Night’s Magic – 11 characters; four scenes; one set.   (2 male, 1 female, the rest either/or). This is a shorter version of the above play. In this play, we only used the fairy scenes from A Midsummer Night’s Dream.   Approximately 20-25 minutes.

Our production was performed by fourth through sixth graders. We had two boys. The other parts were played by girls. We incorporated dance and song into the play, which were choreographed and composed by the actors. Our audience consisted of younger kids and their parents. They loved it.

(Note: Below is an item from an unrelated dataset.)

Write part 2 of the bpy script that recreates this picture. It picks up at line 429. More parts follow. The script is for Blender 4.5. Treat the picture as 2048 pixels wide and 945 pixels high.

Romeo and Juliet Live Happily Ever After – 15 characters; 10 scenes; 3 minimal sets. With the exception of Romeo and Juliet, we cast all the parts more for comic effect than with regard to gender. Based on Romeo and Juliet by William Shakespeare. Running time: approximately 25-30 minutes.

Our production was performed by elementary school children. They especially enjoyed the dying scenes. Boys played ladies, and girls played men. Tall children played opposite short children. There is lots of space for children to create fun characterizations in this play. It was definitely one of the most amusing performances that most of us had seen in a long time.


Rosalind and Orlando – 14 characters; 10 scenes; 2 minimal sets. (6 males, 6 females, 2 either/or). Based on As You Like It by William Shakespeare. Running time: approximately 1 hour.

We used high school students for most of the roles, and middle schoolers for some of the lesser roles. Our lionesses were second-graders. We doubled up two characters for one of the actors. Instead of arm wrestling, Charles and Orlando thumb-wrestled. Our singing lionesses doubled as lords and ladies, wore sunglasses and carried microphones. There are any number of bits that actors can do to create their own characterizations.